El cambio real se me echa encima cuando llego a Lima. Por encima de la ingenuidad y la sobredosis de autoestima de una cocina que ante todo busca reivindicarse, llama la atención la consigna que flota sobre el incipiente movimiento culinario local: creced y multiplicaos. El éxito de Gastón Acurio, asentado en sus tres primeras marcas locales de éxito -Astrid & Gastón, La Mar y las cafeterías Tanta; luego llegaría Madame Tusán-, había dado un impresionante salto internacional. Su grupo de restaurantes ya contaba en 2009 con negocios en Chile, Argentina, Venezuela, Ecuador, Colombia, Panamá, Estados Unidos y España. Algo había pasado y los inversores empezaron a pensar que merecía la pena, afilaron las uñas y respondieron con el undécimo mandamiento: ponga un restaurante en su vida (y luego multiplíquelo).

Todos quieren imitar a Gastón, repetir su éxito, ser como él, pero saltándose la parte dura del camino y más que nada el conocimiento. Hasta que caen en que en este negociado no triunfa cualquiera. Pocos se atreven a diversificar en el mercado local hasta que irrumpen los fondos de inversión, pero cada restaurante de éxito ensaya la creación de su propia cadena internacional o cuando menor una franquicia. Un grupo de inversores limeños ligados a un banco buscan hace un par de años comprador para sus restaurantes: facturan bastante, pero adeudan más de veinte millones de dólares. Este no es un negocio para iluminados.

El tiempo y la realidad se encargan de cambiarle la cara a más de un inversor. De la sonrisa ufana y altiva del triunfador, a las ojeras de quien no da con la fórmula para blanquear el balance, habitualmente teñido de rojo. Hace treinta y cinco años, cuando me dejaron entrar en las cuentas de Zalacaín (alta cocina, tres estrellas Michelin), el margen de beneficio estaba en el 8 %. Hoy, si eres un genio de la administración, puedes estar alrededor del 5 %. Para aumentar el beneficio hay que multiplicar los precios o bajar la calidad y el compromiso: gasto en mercadería rebajado, trabajadores precarizados, servicios tercerizados. No es fácil hacer cestos con esos mimbres. Los restaurantes abren y cierran en un macabro carrusel de fichas de dominó, y las fórmulas que airean el éxito no son todas de oro; a veces resultan tan falsas como un billete de trece dólares. No son pocos los que ceden el uso de su marca y cobran cada vez que visitan el restaurante para trabajar los nuevos platos; con suerte, una vez cada tres meses. Todo son sonrisas de hielo en los comedores dorados del desierto.

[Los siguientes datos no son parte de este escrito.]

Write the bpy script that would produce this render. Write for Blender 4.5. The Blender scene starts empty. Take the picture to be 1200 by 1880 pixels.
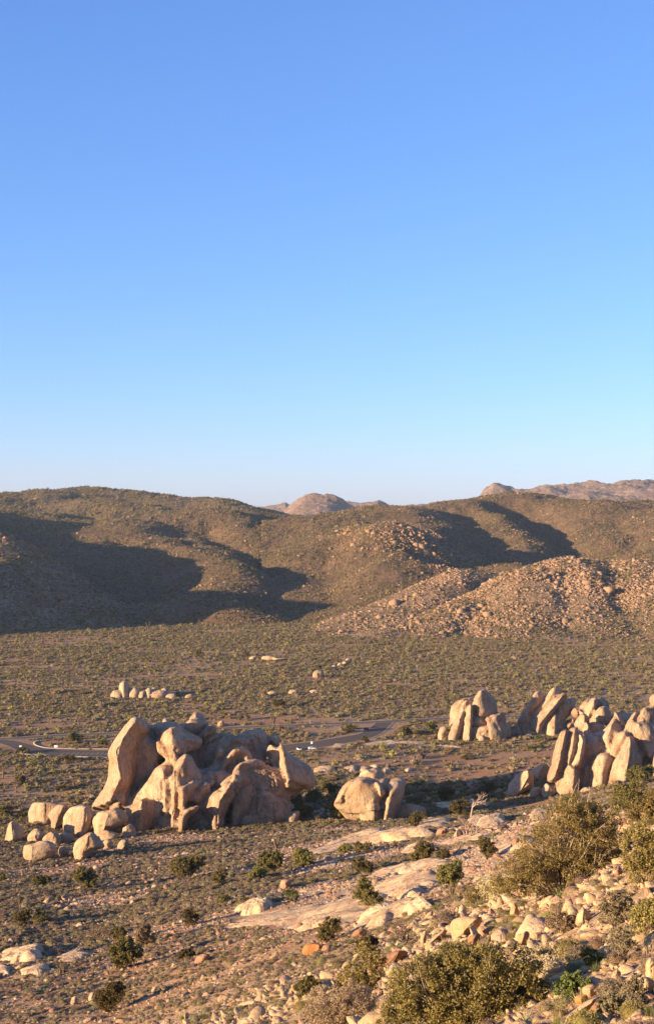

Los inversores crecen y las cadenas avanzan en un camino que no es uniforme, y acostumbra fijar el punto crítico tan cerca del listón de ingresos que cada apertura pone en juego los recursos del último ejercicio. Los fondos de inversión, accionistas mayoritarios de las referencias de éxito, manejan la historia para vender con beneficios: cuantos más seamos, mejor. En esa tesitura, nunca queda para repartir. El fracaso de una pieza del entramado amenaza la estabilidad edificio. La cocina no es una sola, aunque la que nos estimula exige atención personalizada; es otra cosa.

Si hace una semana hablaba de lo peligroso que es confundir tradición con atraso, hoy el riesgo nace de equivocar el éxito con la banalidad y el desapego. Serán cosas de viejo, pero ojalá volvieran a trabajar el día a día de sus cocinas, recuperaran la cercanía, como mucho la vecindad, cada marca volviera a ser una pieza única o, qué sabré yo, prefieran gastar en vivir lo que han ganado.